What struck me as most singular was the fact that there was scarcely a volume about Marx himself. Practically all the books dealt with his theory of capital and his other socialistic views. The man himself, his personality, and the facts of his life were dismissed in the most meager fashion, while his economic theories were discussed with something that verged upon fury. Even such standard works as those of Mehring and Spargo, which profess to be partly biographical, sum up the personal side of Marx in a few pages. In fact, in the latter’s preface he seems conscious of this defect, and says:
Whether socialism proves, in the long span of centuries, to be good or evil, a blessing to men or a curse, Karl Marx must always be an object of interest as one of the great world-figures of immortal memory. As the years go by, thoughtful men and women will find the same interest in studying the life and work of Marx that they do in studying the life and work of Cromwell, of Wesley, or of Darwin, to name three immortal world-figures of vastly divergent types.
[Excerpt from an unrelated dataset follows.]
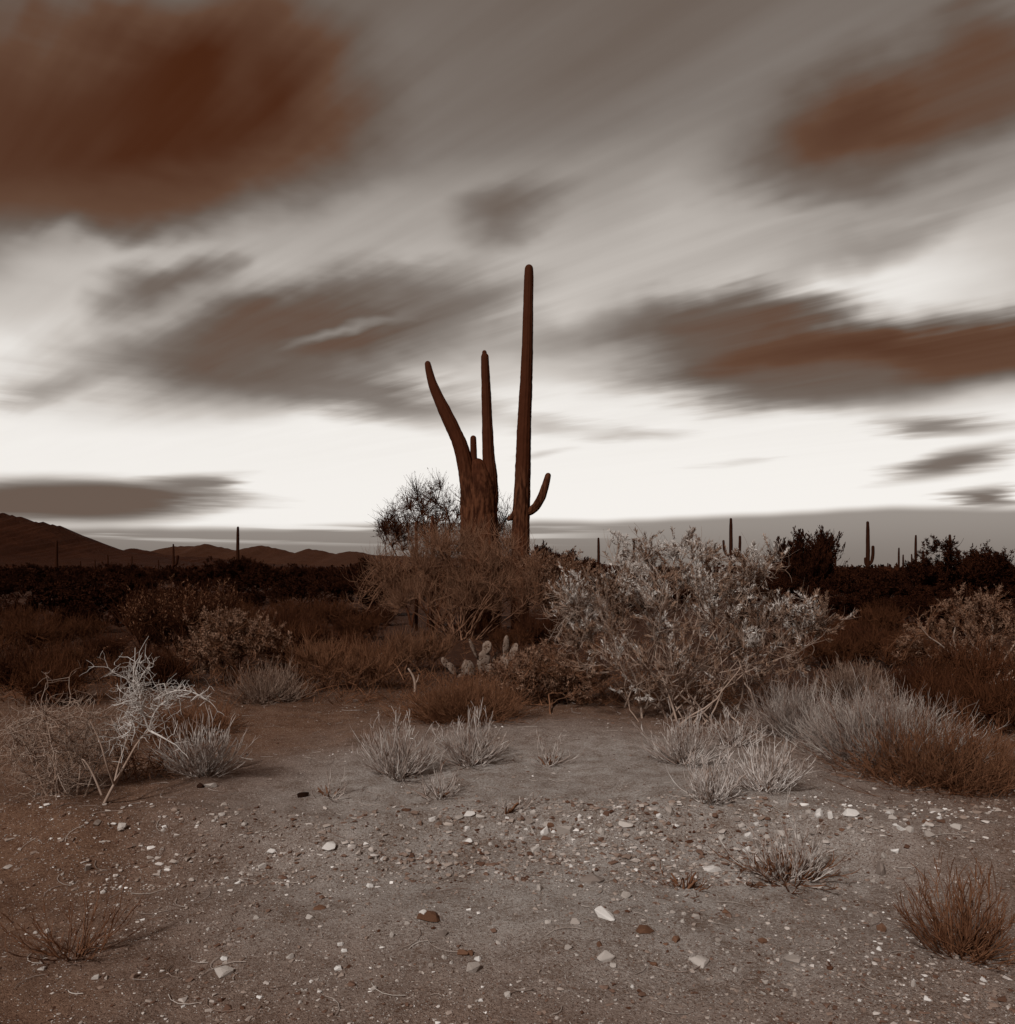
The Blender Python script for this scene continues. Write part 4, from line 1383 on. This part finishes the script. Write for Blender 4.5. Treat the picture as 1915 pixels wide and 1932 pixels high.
G_NAMED = 'larger stones on the gravel'
named = [
    (621, 1593, 30, 17, 'stone_white', 'bright white oblong stone on the plain grey slope'),
    (513, 1604, 18, 10, 'stone_white', 'small white chip beside the bright white oblong stone'),
    (450, 1662, 13, 11, 'stone_white', 'round white pebble downhill from the small white chip'),
    (423, 1830, 42, 15, 'stone_pale', 'long flat pale slab at the lower frame edge'),
    (894, 1822, 26, 26, 'stone_pale', 'upright pale stone near the lower frame edge'),
    (739, 1761, 15, 12, 'stone_pale', 'round pale pebble above the brown flat stone'),
    (584, 1726, 18, 16, 'stone_pale', 'pale wedge shaped pebble next to a thin brown chip'),
    (876, 1793, 32, 14, 'stone_brown', 'flat brown stone near the upright pale stone'),
    (811, 1726, 46, 14, 'stone_brown', 'long low brown stone half buried in gravel'),
    (603, 1710, 26, 8, 'stone_brown', 'thin brown chip above the pale wedge pebble'),
    (832, 1758, 24, 17, 'stone_grey', 'dull grey stone below the long brown stone'),
    (547, 1800, 17, 17, 'stone_pale', 'squarish pale pebble up from the long flat slab'),
    (1136, 1720, 44, 32, 'stone_white', 'white three cornered stone, biggest on the lower slope'),
    (1027, 1563, 20, 24, 'stone_white', 'upright white egg shaped stone on the bank'),
    (1064, 1562, 36, 26, 'stone_pale', 'broad greyish stone beside the white egg shaped one'),
    (1134, 1566, 18, 17, 'stone_pale', 'round pale stone in the middle of the bank'),
    (1182, 1550, 30, 17, 'stone_pale', 'tilted pale block on the bank crest'),
    (1262, 1526, 26, 22, 'stone_pale', 'blunt pale stone at the bank crest under the whitest tuft'),
    (1544, 1530, 24, 22, 'stone_white', 'white cobble in the short row at the sand edge'),
    (1567, 1535, 17, 18, 'stone_white', 'narrow white cobble in the middle of the short row'),
    (1603, 1530, 30, 20, 'stone_white', 'largest white cobble ending the short row at the sand edge'),
    (1525, 1528, 14, 14, 'stone_pale', 'smallest cobble starting the short row at the sand edge'),
    (1701, 1560, 18, 18, 'stone_white', 'first of two pointed white stones on the brown slope'),
    (1717, 1562, 16, 16, 'stone_pale', 'second smaller pointed stone of the pair on the brown slope'),
    (1344, 1637, 30, 13, 'stone_white', 'flat white oval stone before the lone ragged tuft'),
    (1419, 1632, 20, 12, 'stone_pale', 'pale stone at the base of the lone ragged tuft'),
    (1119, 1654, 40, 20, 'stone_grey', 'dark grey block above the white three cornered stone'),
    (1180, 1686, 20, 16, 'stone_pale', 'round pale cobble uphill of the three cornered stone'),
    (1018, 1672, 15, 18, 'stone_pale', 'narrow pale stone beside the dark grey block'),
    (1214, 1750, 36, 16, 'stone_brown', 'brown slab downhill of the three cornered stone'),
    (1143, 1799, 36, 22, 'stone_pale', 'broad pale cobble below the brown slab'),
    (1276, 1770, 17, 16, 'stone_brown', 'round brown stone beyond the brown slab'),
    (1131, 1779, 16, 14, 'stone_brown', 'small brown stone touching the broad pale cobble'),
    (1322, 1811, 38, 18, 'stone_pale', 'smooth flat pale stone at the lower edge'),
    (1494, 1809, 36, 15, 'stone_pale', 'long pale flat stone on brown gravel'),
    (1663, 1634, 28, 32, 'stone_grey', 'tall round grey cobble on the brown slope'),
    (1542, 1670, 20, 14, 'stone_pale', 'pale stone below the fallen brown stems'),
    (1690, 1601, 16, 12, 'stone_white', 'white shard above the tall grey cobble'),
    (1806, 1557, 22, 14, 'stone_pale', 'pale flat stone near the corner bush'),
    (1770, 1527, 28, 10, 'stone_grey', 'thin grey slab on the brown ground by the dome skirts'),
    (1663, 1748, 20, 22, 'stone_brown', 'brown stone near the dark corner bush'),
    (379, 1481, 15, 13, 'stone_hollow_black', 'small round burrow hole below the wide straw tuft, built as a black stone'),  # burrow hole modelled as a dark stone
    (571, 1497, 24, 16, 'stone_hollow_black', 'dark wedge shaped hollow on the bank, built as a black lump'),  # shaded hollow modelled as a dark stone
    (1363, 1568, 9, 7, 'stone_hollow_black', 'tiny black pebble on the pale bank'),
    (395, 1480, 26, 12, 'stone_pale', 'pale stone next to the small round burrow hole'),
    (885, 1533, 24, 14, 'stone_white', 'white stone in the small heap at the bank lip'),
    (908, 1537, 20, 12, 'stone_pale', 'pale stone second in the small heap at the bank lip'),
    (866, 1540, 16, 11, 'stone_pale', 'little pale stone at the start of the bank lip heap'),
]
for i, (u, v, w, h, mk, lab) in enumerate(named):
    stone(u, v, w, h, mk, lab, G_NAMED, big=True, i=i)
G_LOOSE = 'small loose stones'
for i in range(245):
    if i < 110:
        u = rng.uniform(860, 1780); v = 1528 + abs(rng.normal(0, 40))
    else:
        v = rng.uniform(1530, 1900); u = rng.uniform(60, 1860)
    w = 8 + 13 * rng.uniform(0, 1) ** 2
    mk = rng.choice(['stone_white', 'stone_pale', 'stone_pale', 'stone_grey', 'stone_brown'], p=[.16, .3, .2, .2, .14])
    lab = {'stone_white': 'small white stone lying loose on the gravel', 'stone_pale': 'small pale stone lying loose on the gravel',
           'stone_grey': 'small grey stone lying loose on the gravel', 'stone_brown': 'small brown stone lying loose on the gravel'}[mk]
    stone(u, v, w, w * rng.uniform(.55, .9), mk, lab, G_LOOSE, i=i)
Singularly little is known of Karl Marx, even by his most ardent followers. They know his work, having studied his Das Kapital with the devotion and earnestness with which an older generation of Christians studied the Bible, but they are very generally unacquainted with the man himself. Although more than twenty-six years have elapsed since the death of Marx, there is no adequate biography of him in any language.
Doubtless some better-equipped German writer, such as Franz Mehring or Eduard Bernstein, will some day give us the adequate and full biography for which the world now waits.
Here is an admission that there exists no adequate biography of Karl Marx, and here is also an intimation that simply as a man, and not merely as a great firebrand of socialism, Marx is well worth studying. And so it has occurred to me to give in these pages one episode of his career that seems to me quite curious, together with some significant touches concerning the man as apart from the socialist. Let the thousands of volumes already in existence suffice for the latter. The motto of this paper is not the Vergilian “Arms and the man I sing,” but simply “The man I sing”—and the woman. Karl Marx was born nearly ninety-four years ago—May 5, 1818—in the city which the French call Treves and the Germans Trier, among the vine-clad hills of the Moselle. Today, the town is commonplace enough when you pass through it, but when you look into its history, and seek out that history’s evidences, you will find that it was not always a rather sleepy little place. It was one of the chosen abodes of the Emperors of the West, after Rome began to be governed by Gauls and Spaniards, rather than by Romans and Italians. The traveler often pauses there to see the Porta Nigra, that immense gate once strongly fortified, and he will doubtless visit also what is left of the fine baths and amphitheater.